**Task**
Write out the data below exactly as given, without any of its pictures.

################

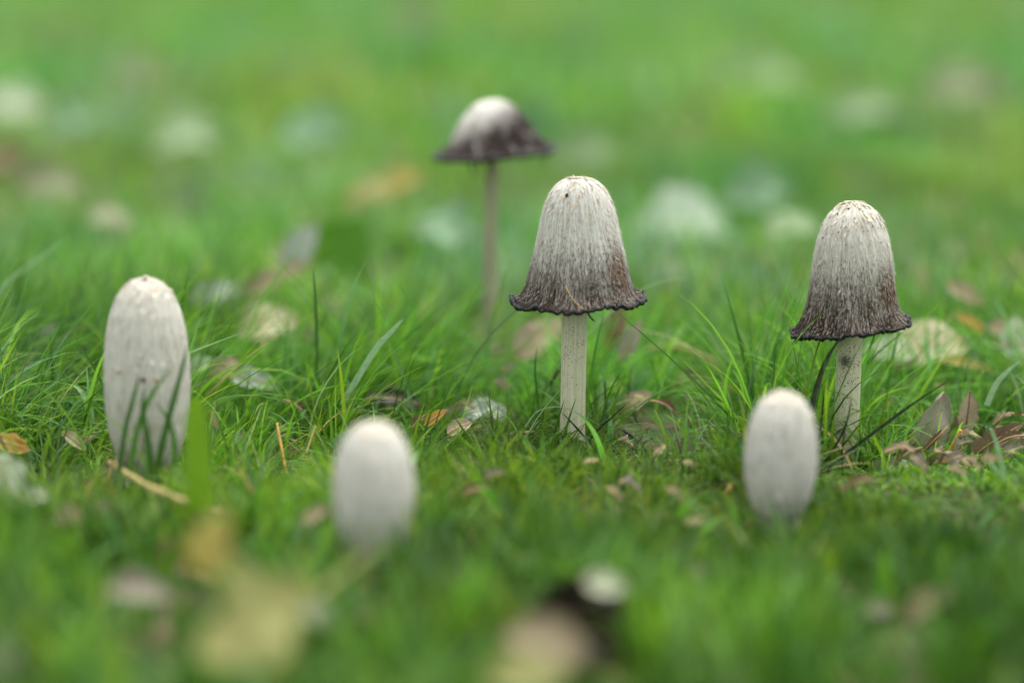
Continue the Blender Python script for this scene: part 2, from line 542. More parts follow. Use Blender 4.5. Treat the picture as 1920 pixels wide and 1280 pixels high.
def drip(p, L, r, parent, bend=(0, 0)):
    k = np.linspace(0, 1, 7)
    P = np.array(p) + np.stack([k * k * bend[0], k * bend[1], -k * L], -1)
    R = r * (1 - .55 * k); R[-2] = r * .62; R[-1] = r * .3
    V, F = tube(P, R, 7)
    return mesh_any('ink_drip', V, F, M_INK, parent)

def stem_part(base_r, top_r, top, mat, parent, bow=(0, 0), seed=0, bulge=.0):
    k = np.linspace(0, 1, 40)
    top = np.array(top)
    P = np.stack([top[0] * k + bow[0] * np.sin(k * np.pi), top[1] * k + bow[1] * np.sin(k * np.pi), -.012 + (top[2] + .012) * k], -1)
    R = base_r + (top_r - base_r) * k + bulge * np.exp(-(k / .12) ** 2)
    R = R * (1 + .03 * (vnoise(k * 14, k * 0 + seed, seed) - .5))
    V, F = tube(P, R, 26, lump=.025, seed=seed)
    return mesh_any('stem', V, F, mat, parent)

def crumbs(f, n, hr, thr, s, seed, parent, cols, name='speck'):
    """bits of soil stuck to the cap, joined as one part"""
    r = np.random.default_rng(seed); Vs = []; Fs = []; Cs = []
    th = thr[0] + (thr[1] - thr[0]) * r.random(n); h = hr[0] + (hr[1] - hr[0]) * r.random(n)
    p, dv, dt, nn = frame(f, th, h)
    base = np.array([[1, 0, 0], [-1, 0, 0], [0, 1, 0], [0, -1, 0], [0, 0, 1], [0, 0, -1]], float)
    T = np.array([[0, 2, 4], [2, 1, 4], [1, 3, 4], [3, 0, 4], [2, 0, 5], [1, 2, 5], [3, 1, 5], [0, 3, 5]])
    for i in range(n):
        q = base * (s[0] + (s[1] - s[0]) * r.random() ** 2) * (.5 + r.random((6, 3)))
        Vs.append(p[i] + q); Fs.append(T + 6 * i); Cs.append(np.repeat([cols[r.integers(len(cols))]], 6, 0))
    o = mesh_np(name, np.concatenate(Vs), np.concatenate(Fs), M_SPECK, parent, {'tint': ('FLOAT_COLOR', np.concatenate(Cs))}, smooth=False)
    o['kind'] = 'stuff'

def fib_cols(darkh, soft=.2, white=(.68, .67, .60)):
    def g(th, h, r):
        n = len(h)
        c = np.repeat([white], n, 0) * (.62 + .45 * r.random(n))[:, None]
        tan = r.random(n) < .10
        c[tan] = np.array([.40, .29, .17]) * (.6 + .6 * r.random(tan.sum()))[:, None]
        p = np.clip((h - darkh) / soft, 0, .70)
        d = r.random(n) < p
        c[d] = np.array([.034, .021, .013]) * (.5 + 1.2 * r.random(d.sum()))[:, None]
        c[~d] *= (1 - .75 * p * r.random(n) ** .6)[~d][:, None]
        return c
    return g

# --- the tall bell in the middle
B = on_plane(1072, 846)
Y = B.y
top = at_dist(1084, 331, Y) - B
m1 = thing('inkcap_mushroom', B, 'middle bell-shaped ink cap with a rusty patch on its right flank and a black rim', 'mushroom')
prof = [(0, 0), (.03, .32), (.12, .66), (.32, .94), (.66, 1.18), (1.0, 1.34), (1.39, 1.47), (2.0, 1.60), (2.43, 1.69), (3.0, 1.82), (3.44, 1.93), (4.0, 2.06), (4.48, 2.18), (4.82, 2.34), (5.00, 2.56), (5.04, 2.80)]
f, S = cap_surface(prof, top, (0, math.radians(-1.2)), .060, 5, 5)
c1 = mat_cap('cap_bell', .74, .27, .60, white=(.68, .68, .62), grey=(.42, .40, .35), patch=(.80, -.60, .72, .46, (.16, .070, .032)), lean=-.02)
cap_part(f, S, c1, m1)
gill_part(f, top + Vector((0, 0, -.022)), m1)
rim_part(f, m1, .0003, .0016, 3, curl=.0024)
st = at_dist(1079, 575, Y) - B
stem_part(.0051, .0053, (st.x, 0, st.z + .025), mat_stem('stem_bell', speck=.45), m1, seed=2, bulge=.0012)
fibres(f, 15000, (.16, .992), (.0006, .0020), (.00005, .00016), (.00005, .0009), fib_cols(.47, .42), 21, m1, power=.62)
fibres(f, 130, (.02, .33), (.0012, .0034), (.0004, .0010), (.0001, .0009), lambda th, h, r: np.array([.56, .46, .33]) * (.45 + .65 * r.random(len(h)))[:, None], 22, m1, 'cap_scale')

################

**Finished task**
Continue the Blender Python script for this scene: part 2, from line 542. More parts follow. Use Blender 4.5. Treat the picture as 1920 pixels wide and 1280 pixels high.
def drip(p, L, r, parent, bend=(0, 0)):
    k = np.linspace(0, 1, 7)
    P = np.array(p) + np.stack([k * k * bend[0], k * bend[1], -k * L], -1)
    R = r * (1 - .55 * k); R[-2] = r * .62; R[-1] = r * .3
    V, F = tube(P, R, 7)
    return mesh_any('ink_drip', V, F, M_INK, parent)

def stem_part(base_r, top_r, top, mat, parent, bow=(0, 0), seed=0, bulge=.0):
    k = np.linspace(0, 1, 40)
    top = np.array(top)
    P = np.stack([top[0] * k + bow[0] * np.sin(k * np.pi), top[1] * k + bow[1] * np.sin(k * np.pi), -.012 + (top[2] + .012) * k], -1)
    R = base_r + (top_r - base_r) * k + bulge * np.exp(-(k / .12) ** 2)
    R = R * (1 + .03 * (vnoise(k * 14, k * 0 + seed, seed) - .5))
    V, F = tube(P, R, 26, lump=.025, seed=seed)
    return mesh_any('stem', V, F, mat, parent)

def crumbs(f, n, hr, thr, s, seed, parent, cols, name='speck'):
    """bits of soil stuck to the cap, joined as one part"""
    r = np.random.default_rng(seed); Vs = []; Fs = []; Cs = []
    th = thr[0] + (thr[1] - thr[0]) * r.random(n); h = hr[0] + (hr[1] - hr[0]) * r.random(n)
    p, dv, dt, nn = frame(f, th, h)
    base = np.array([[1, 0, 0], [-1, 0, 0], [0, 1, 0], [0, -1, 0], [0, 0, 1], [0, 0, -1]], float)
    T = np.array([[0, 2, 4], [2, 1, 4], [1, 3, 4], [3, 0, 4], [2, 0, 5], [1, 2, 5], [3, 1, 5], [0, 3, 5]])
    for i in range(n):
        q = base * (s[0] + (s[1] - s[0]) * r.random() ** 2) * (.5 + r.random((6, 3)))
        Vs.append(p[i] + q); Fs.append(T + 6 * i); Cs.append(np.repeat([cols[r.integers(len(cols))]], 6, 0))
    o = mesh_np(name, np.concatenate(Vs), np.concatenate(Fs), M_SPECK, parent, {'tint': ('FLOAT_COLOR', np.concatenate(Cs))}, smooth=False)
    o['kind'] = 'stuff'

def fib_cols(darkh, soft=.2, white=(.68, .67, .60)):
    def g(th, h, r):
        n = len(h)
        c = np.repeat([white], n, 0) * (.62 + .45 * r.random(n))[:, None]
        tan = r.random(n) < .10
        c[tan] = np.array([.40, .29, .17]) * (.6 + .6 * r.random(tan.sum()))[:, None]
        p = np.clip((h - darkh) / soft, 0, .70)
        d = r.random(n) < p
        c[d] = np.array([.034, .021, .013]) * (.5 + 1.2 * r.random(d.sum()))[:, None]
        c[~d] *= (1 - .75 * p * r.random(n) ** .6)[~d][:, None]
        return c
    return g

# --- the tall bell in the middle
B = on_plane(1072, 846)
Y = B.y
top = at_dist(1084, 331, Y) - B
m1 = thing('inkcap_mushroom', B, 'middle bell-shaped ink cap with a rusty patch on its right flank and a black rim', 'mushroom')
prof = [(0, 0), (.03, .32), (.12, .66), (.32, .94), (.66, 1.18), (1.0, 1.34), (1.39, 1.47), (2.0, 1.60), (2.43, 1.69), (3.0, 1.82), (3.44, 1.93), (4.0, 2.06), (4.48, 2.18), (4.82, 2.34), (5.00, 2.56), (5.04, 2.80)]
f, S = cap_surface(prof, top, (0, math.radians(-1.2)), .060, 5, 5)
c1 = mat_cap('cap_bell', .74, .27, .60, white=(.68, .68, .62), grey=(.42, .40, .35), patch=(.80, -.60, .72, .46, (.16, .070, .032)), lean=-.02)
cap_part(f, S, c1, m1)
gill_part(f, top + Vector((0, 0, -.022)), m1)
rim_part(f, m1, .0003, .0016, 3, curl=.0024)
st = at_dist(1079, 575, Y) - B
stem_part(.0051, .0053, (st.x, 0, st.z + .025), mat_stem('stem_bell', speck=.45), m1, seed=2, bulge=.0012)
fibres(f, 15000, (.16, .992), (.0006, .0020), (.00005, .00016), (.00005, .0009), fib_cols(.47, .42), 21, m1, power=.62)
fibres(f, 130, (.02, .33), (.0012, .0034), (.0004, .0010), (.0001, .0009), lambda th, h, r: np.array([.56, .46, .33]) * (.45 + .65 * r.random(len(h)))[:, None], 22, m1, 'cap_scale')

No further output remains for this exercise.